RECORDED DATA ::

▽

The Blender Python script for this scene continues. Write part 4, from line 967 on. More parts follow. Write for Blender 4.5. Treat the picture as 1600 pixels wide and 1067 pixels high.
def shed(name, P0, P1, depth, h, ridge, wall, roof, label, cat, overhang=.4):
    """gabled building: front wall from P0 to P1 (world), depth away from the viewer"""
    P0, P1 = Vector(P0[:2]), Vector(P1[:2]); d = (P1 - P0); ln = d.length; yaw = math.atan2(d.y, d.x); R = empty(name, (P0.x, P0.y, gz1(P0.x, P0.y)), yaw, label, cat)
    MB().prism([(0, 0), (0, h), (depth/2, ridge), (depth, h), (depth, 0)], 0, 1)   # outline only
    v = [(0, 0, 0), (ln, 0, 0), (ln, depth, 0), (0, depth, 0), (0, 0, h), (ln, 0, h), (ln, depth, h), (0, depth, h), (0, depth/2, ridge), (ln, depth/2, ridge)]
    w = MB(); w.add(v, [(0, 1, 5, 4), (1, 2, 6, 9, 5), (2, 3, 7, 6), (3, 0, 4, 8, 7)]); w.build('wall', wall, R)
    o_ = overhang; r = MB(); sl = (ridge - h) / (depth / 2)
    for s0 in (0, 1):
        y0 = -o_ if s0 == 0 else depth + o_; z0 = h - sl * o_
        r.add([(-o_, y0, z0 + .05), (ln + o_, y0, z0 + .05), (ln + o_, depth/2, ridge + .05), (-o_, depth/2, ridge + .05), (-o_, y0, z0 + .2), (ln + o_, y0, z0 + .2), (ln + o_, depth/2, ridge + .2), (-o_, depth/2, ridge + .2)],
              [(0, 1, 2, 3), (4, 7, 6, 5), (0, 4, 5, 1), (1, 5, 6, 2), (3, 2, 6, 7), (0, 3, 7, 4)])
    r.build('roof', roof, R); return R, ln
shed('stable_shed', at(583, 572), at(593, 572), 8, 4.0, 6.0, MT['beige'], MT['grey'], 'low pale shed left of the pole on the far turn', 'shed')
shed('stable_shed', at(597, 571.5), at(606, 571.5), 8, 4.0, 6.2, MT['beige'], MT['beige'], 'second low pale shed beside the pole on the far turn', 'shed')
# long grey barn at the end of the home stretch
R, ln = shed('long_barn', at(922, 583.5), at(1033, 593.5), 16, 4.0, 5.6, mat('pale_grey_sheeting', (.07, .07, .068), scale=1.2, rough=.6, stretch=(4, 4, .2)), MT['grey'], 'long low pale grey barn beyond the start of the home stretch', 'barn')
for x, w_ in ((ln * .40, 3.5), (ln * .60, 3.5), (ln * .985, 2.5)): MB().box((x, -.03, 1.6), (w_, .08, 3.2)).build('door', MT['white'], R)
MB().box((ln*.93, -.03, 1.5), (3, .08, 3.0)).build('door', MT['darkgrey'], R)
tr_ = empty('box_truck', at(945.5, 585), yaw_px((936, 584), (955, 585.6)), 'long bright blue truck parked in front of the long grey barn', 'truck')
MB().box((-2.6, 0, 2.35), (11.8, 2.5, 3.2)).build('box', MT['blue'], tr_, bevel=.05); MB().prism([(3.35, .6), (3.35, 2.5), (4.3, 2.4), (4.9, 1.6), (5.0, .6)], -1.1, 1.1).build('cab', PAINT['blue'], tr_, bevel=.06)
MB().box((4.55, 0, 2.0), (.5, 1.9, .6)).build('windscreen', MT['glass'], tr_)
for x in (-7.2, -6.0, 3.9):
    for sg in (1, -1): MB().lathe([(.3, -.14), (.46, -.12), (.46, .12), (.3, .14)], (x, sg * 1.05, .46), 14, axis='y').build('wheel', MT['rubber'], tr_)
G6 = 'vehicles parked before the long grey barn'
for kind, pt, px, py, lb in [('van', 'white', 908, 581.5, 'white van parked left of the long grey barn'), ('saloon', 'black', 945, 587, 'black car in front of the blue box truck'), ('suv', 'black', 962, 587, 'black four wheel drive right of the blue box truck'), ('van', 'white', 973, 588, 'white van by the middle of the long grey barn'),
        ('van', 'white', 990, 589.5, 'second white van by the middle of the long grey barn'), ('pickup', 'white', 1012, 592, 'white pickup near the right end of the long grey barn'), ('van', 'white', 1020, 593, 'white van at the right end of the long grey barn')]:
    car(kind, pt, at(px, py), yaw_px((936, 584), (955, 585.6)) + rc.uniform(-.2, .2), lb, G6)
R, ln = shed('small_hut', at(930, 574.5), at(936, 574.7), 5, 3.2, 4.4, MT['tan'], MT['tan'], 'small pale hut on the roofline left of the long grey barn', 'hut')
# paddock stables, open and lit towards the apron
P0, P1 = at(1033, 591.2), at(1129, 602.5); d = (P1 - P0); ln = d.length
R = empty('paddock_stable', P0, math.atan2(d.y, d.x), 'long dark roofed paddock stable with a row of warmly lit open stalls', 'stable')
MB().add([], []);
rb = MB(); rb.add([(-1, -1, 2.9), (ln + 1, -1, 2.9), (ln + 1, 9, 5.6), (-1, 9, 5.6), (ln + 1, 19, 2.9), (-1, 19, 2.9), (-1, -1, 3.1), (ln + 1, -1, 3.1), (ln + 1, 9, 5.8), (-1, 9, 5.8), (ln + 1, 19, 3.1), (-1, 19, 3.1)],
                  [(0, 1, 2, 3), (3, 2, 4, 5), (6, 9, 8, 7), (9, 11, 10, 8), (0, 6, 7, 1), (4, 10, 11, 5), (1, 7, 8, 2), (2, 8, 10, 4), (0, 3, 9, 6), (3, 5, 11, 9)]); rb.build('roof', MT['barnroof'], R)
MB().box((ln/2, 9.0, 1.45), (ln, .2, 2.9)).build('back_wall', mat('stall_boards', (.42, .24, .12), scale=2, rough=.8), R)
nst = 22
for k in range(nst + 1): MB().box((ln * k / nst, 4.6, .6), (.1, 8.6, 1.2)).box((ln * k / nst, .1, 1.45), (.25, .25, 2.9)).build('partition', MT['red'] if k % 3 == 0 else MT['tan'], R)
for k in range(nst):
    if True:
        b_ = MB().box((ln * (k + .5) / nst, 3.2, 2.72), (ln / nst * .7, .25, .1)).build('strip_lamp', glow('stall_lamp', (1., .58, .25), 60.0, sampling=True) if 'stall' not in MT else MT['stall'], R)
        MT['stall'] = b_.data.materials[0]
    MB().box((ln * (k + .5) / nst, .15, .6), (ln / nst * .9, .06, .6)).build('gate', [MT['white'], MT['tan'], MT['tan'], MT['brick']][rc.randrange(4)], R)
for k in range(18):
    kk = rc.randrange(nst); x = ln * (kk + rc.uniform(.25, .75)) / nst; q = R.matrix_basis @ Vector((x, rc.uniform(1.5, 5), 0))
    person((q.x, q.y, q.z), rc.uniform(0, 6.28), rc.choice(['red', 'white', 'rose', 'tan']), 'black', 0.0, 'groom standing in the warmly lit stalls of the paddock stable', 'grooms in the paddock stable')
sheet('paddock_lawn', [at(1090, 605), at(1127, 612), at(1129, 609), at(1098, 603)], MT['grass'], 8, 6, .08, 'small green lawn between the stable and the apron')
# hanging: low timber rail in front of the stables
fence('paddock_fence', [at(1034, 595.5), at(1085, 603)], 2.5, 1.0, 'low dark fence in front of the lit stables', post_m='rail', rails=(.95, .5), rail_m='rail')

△

TASK DESCRIPTION ::
Set down every line of the listing above again, exactly as given.

REPLY ::
The Blender Python script for this scene continues. Write part 4, from line 967 on. More parts follow. Write for Blender 4.5. Treat the picture as 1600 pixels wide and 1067 pixels high.
def shed(name, P0, P1, depth, h, ridge, wall, roof, label, cat, overhang=.4):
    """gabled building: front wall from P0 to P1 (world), depth away from the viewer"""
    P0, P1 = Vector(P0[:2]), Vector(P1[:2]); d = (P1 - P0); ln = d.length; yaw = math.atan2(d.y, d.x); R = empty(name, (P0.x, P0.y, gz1(P0.x, P0.y)), yaw, label, cat)
    MB().prism([(0, 0), (0, h), (depth/2, ridge), (depth, h), (depth, 0)], 0, 1)   # outline only
    v = [(0, 0, 0), (ln, 0, 0), (ln, depth, 0), (0, depth, 0), (0, 0, h), (ln, 0, h), (ln, depth, h), (0, depth, h), (0, depth/2, ridge), (ln, depth/2, ridge)]
    w = MB(); w.add(v, [(0, 1, 5, 4), (1, 2, 6, 9, 5), (2, 3, 7, 6), (3, 0, 4, 8, 7)]); w.build('wall', wall, R)
    o_ = overhang; r = MB(); sl = (ridge - h) / (depth / 2)
    for s0 in (0, 1):
        y0 = -o_ if s0 == 0 else depth + o_; z0 = h - sl * o_
        r.add([(-o_, y0, z0 + .05), (ln + o_, y0, z0 + .05), (ln + o_, depth/2, ridge + .05), (-o_, depth/2, ridge + .05), (-o_, y0, z0 + .2), (ln + o_, y0, z0 + .2), (ln + o_, depth/2, ridge + .2), (-o_, depth/2, ridge + .2)],
              [(0, 1, 2, 3), (4, 7, 6, 5), (0, 4, 5, 1), (1, 5, 6, 2), (3, 2, 6, 7), (0, 3, 7, 4)])
    r.build('roof', roof, R); return R, ln
shed('stable_shed', at(583, 572), at(593, 572), 8, 4.0, 6.0, MT['beige'], MT['grey'], 'low pale shed left of the pole on the far turn', 'shed')
shed('stable_shed', at(597, 571.5), at(606, 571.5), 8, 4.0, 6.2, MT['beige'], MT['beige'], 'second low pale shed beside the pole on the far turn', 'shed')
# long grey barn at the end of the home stretch
R, ln = shed('long_barn', at(922, 583.5), at(1033, 593.5), 16, 4.0, 5.6, mat('pale_grey_sheeting', (.07, .07, .068), scale=1.2, rough=.6, stretch=(4, 4, .2)), MT['grey'], 'long low pale grey barn beyond the start of the home stretch', 'barn')
for x, w_ in ((ln * .40, 3.5), (ln * .60, 3.5), (ln * .985, 2.5)): MB().box((x, -.03, 1.6), (w_, .08, 3.2)).build('door', MT['white'], R)
MB().box((ln*.93, -.03, 1.5), (3, .08, 3.0)).build('door', MT['darkgrey'], R)
tr_ = empty('box_truck', at(945.5, 585), yaw_px((936, 584), (955, 585.6)), 'long bright blue truck parked in front of the long grey barn', 'truck')
MB().box((-2.6, 0, 2.35), (11.8, 2.5, 3.2)).build('box', MT['blue'], tr_, bevel=.05); MB().prism([(3.35, .6), (3.35, 2.5), (4.3, 2.4), (4.9, 1.6), (5.0, .6)], -1.1, 1.1).build('cab', PAINT['blue'], tr_, bevel=.06)
MB().box((4.55, 0, 2.0), (.5, 1.9, .6)).build('windscreen', MT['glass'], tr_)
for x in (-7.2, -6.0, 3.9):
    for sg in (1, -1): MB().lathe([(.3, -.14), (.46, -.12), (.46, .12), (.3, .14)], (x, sg * 1.05, .46), 14, axis='y').build('wheel', MT['rubber'], tr_)
G6 = 'vehicles parked before the long grey barn'
for kind, pt, px, py, lb in [('van', 'white', 908, 581.5, 'white van parked left of the long grey barn'), ('saloon', 'black', 945, 587, 'black car in front of the blue box truck'), ('suv', 'black', 962, 587, 'black four wheel drive right of the blue box truck'), ('van', 'white', 973, 588, 'white van by the middle of the long grey barn'),
        ('van', 'white', 990, 589.5, 'second white van by the middle of the long grey barn'), ('pickup', 'white', 1012, 592, 'white pickup near the right end of the long grey barn'), ('van', 'white', 1020, 593, 'white van at the right end of the long grey barn')]:
    car(kind, pt, at(px, py), yaw_px((936, 584), (955, 585.6)) + rc.uniform(-.2, .2), lb, G6)
R, ln = shed('small_hut', at(930, 574.5), at(936, 574.7), 5, 3.2, 4.4, MT['tan'], MT['tan'], 'small pale hut on the roofline left of the long grey barn', 'hut')
# paddock stables, open and lit towards the apron
P0, P1 = at(1033, 591.2), at(1129, 602.5); d = (P1 - P0); ln = d.length
R = empty('paddock_stable', P0, math.atan2(d.y, d.x), 'long dark roofed paddock stable with a row of warmly lit open stalls', 'stable')
MB().add([], []);
rb = MB(); rb.add([(-1, -1, 2.9), (ln + 1, -1, 2.9), (ln + 1, 9, 5.6), (-1, 9, 5.6), (ln + 1, 19, 2.9), (-1, 19, 2.9), (-1, -1, 3.1), (ln + 1, -1, 3.1), (ln + 1, 9, 5.8), (-1, 9, 5.8), (ln + 1, 19, 3.1), (-1, 19, 3.1)],
                  [(0, 1, 2, 3), (3, 2, 4, 5), (6, 9, 8, 7), (9, 11, 10, 8), (0, 6, 7, 1), (4, 10, 11, 5), (1, 7, 8, 2), (2, 8, 10, 4), (0, 3, 9, 6), (3, 5, 11, 9)]); rb.build('roof', MT['barnroof'], R)
MB().box((ln/2, 9.0, 1.45), (ln, .2, 2.9)).build('back_wall', mat('stall_boards', (.42, .24, .12), scale=2, rough=.8), R)
nst = 22
for k in range(nst + 1): MB().box((ln * k / nst, 4.6, .6), (.1, 8.6, 1.2)).box((ln * k / nst, .1, 1.45), (.25, .25, 2.9)).build('partition', MT['red'] if k % 3 == 0 else MT['tan'], R)
for k in range(nst):
    if True:
        b_ = MB().box((ln * (k + .5) / nst, 3.2, 2.72), (ln / nst * .7, .25, .1)).build('strip_lamp', glow('stall_lamp', (1., .58, .25), 60.0, sampling=True) if 'stall' not in MT else MT['stall'], R)
        MT['stall'] = b_.data.materials[0]
    MB().box((ln * (k + .5) / nst, .15, .6), (ln / nst * .9, .06, .6)).build('gate', [MT['white'], MT['tan'], MT['tan'], MT['brick']][rc.randrange(4)], R)
for k in range(18):
    kk = rc.randrange(nst); x = ln * (kk + rc.uniform(.25, .75)) / nst; q = R.matrix_basis @ Vector((x, rc.uniform(1.5, 5), 0))
    person((q.x, q.y, q.z), rc.uniform(0, 6.28), rc.choice(['red', 'white', 'rose', 'tan']), 'black', 0.0, 'groom standing in the warmly lit stalls of the paddock stable', 'grooms in the paddock stable')
sheet('paddock_lawn', [at(1090, 605), at(1127, 612), at(1129, 609), at(1098, 603)], MT['grass'], 8, 6, .08, 'small green lawn between the stable and the apron')
# hanging: low timber rail in front of the stables
fence('paddock_fence', [at(1034, 595.5), at(1085, 603)], 2.5, 1.0, 'low dark fence in front of the lit stables', post_m='rail', rails=(.95, .5), rail_m='rail')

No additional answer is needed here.